My heart goes out to any aspiring filmmaker who takes a shot at making a Western with no money. All horror takes is a bit of makeup, some fake blood and — in the case of a cheap zombie movie — ragged clothes and tubs of ashen gray makeup.
But a Western? You have guns, and cheaping out on having an armorer on the set is what killed Brandon Lee. You have horses, and need to hire actors who look like they know which end is which, as well as wranglers. And you need some undeveloped, less-spoiled corners of the American West, and a director of photography who can give your picture a look that feels documentary real, sepia-toned nostalgic or dust and sweat and blood and sagebrush Sergio Leone.
“Black Wood” has a novel setting, the under-filmed wilds of South Dakota’s Black Hills, and every now and then an image pops on screen that looks just right — fog in the rocky, forested hills, a rider galloping down a prairie ridgeline. But writer-director Chris Canfield’s debut micro-budget/no-budget feature — a horror/horse opera hybrid — doesn’t do either genre justice.
The performances are uneven, with a few players having experience on obscure, equally malnourished and overreaching indie film sets, and others outright amateurs. There are continuity errors, with shots not quite matching up — scenes with fog when shot from one angle, bright sun from another.

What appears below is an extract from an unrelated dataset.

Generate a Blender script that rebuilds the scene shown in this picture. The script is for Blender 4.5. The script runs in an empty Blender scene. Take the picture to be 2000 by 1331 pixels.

The “beast,” a Native spirit called Wendigo, is just another dude in a fur suit and antler head. And the gold — remember, there was a gold rush in the Black Hills during “Deadwood” days — is plainly spray painted rocks.
Tanajsia Slaughter plays a tormented Lakota woman named Dowanhowee who comes to Coyote Junction looking for a horse. She ends up killing a guy to get one. Guided by “The Great Spirit,” she has a date in the “Black Woods.”
Bates Wilder, who was in the even more misguidedly ambitious “The Great War,” an attempt at making a World War I movie is the pine forests of Wisconsin if memory serves, plays Dutch Wilder, a limping hardcase who leads a gang of five that fetches things that can’t be fetched and does other dirty deeds, for a price. It was one of his men who lost his life and then his horse, and he had all their cash in his saddle bags.
It doesn’t matter that the sinister schemer Pickerton (Kara Rainer) has sent her right hand man (Glenn Morshower) to lead the gang to a mining claim they’re to help steal, a “You know to kill people, I know how to find shiny things” deal. First things first.
Amusingly, neither the Native tracker (Casey Birdinground) nor Dutch’s field glasses can figure out they’re hunting a woman, even after they get close enough to wound her. She’s led them into the Black Woods, but even she is afraid of the creature that they might run into there — Wendigo.
“Twice as tall as a man,” tracker Two Feathers growls, “with the claws of a wolf, the teeth of a cougar and the strength of a bear.”
As we’ve already seen the film’s no-expense-spared depiction of disemboweling injuries, we can believe it.
I like Canfield’s efforts at giving us a West we can buy into. The town is very DIY and sloppily thrown together. None of this Hollywood’s Finest Craftsman construction. The streets may be grass — never seen that in a place where horseshoes and wagon wheels turn thruways into dust and mud — but the place feels lived-in, with high mileage hookers, two-fisted cowpokes and virulent racist drunks.
“You goin’ soft on feather heads?”
But even in those stretches where the acting is passable and the locations pretty enough, the movie all this effort was inspired by is dawdling drivel, a pokey tale with dialogue that’s basically one long series of profane, blood oath threats and translated Lakota and a story that we’ve seen 1670 versions of already, virtually none of them any more memorable than this.
Rating: R for violence, gore and language.
Cast: Bates Wilder, Tanajsia Slaughter, Glenn Morshower, George Thomas Mansel, Casey Birdinground, Stelio Savante, Andrew Stecker and Kara Rainer
Credits: Scripted and directed by Chris Canfield. A Saban release.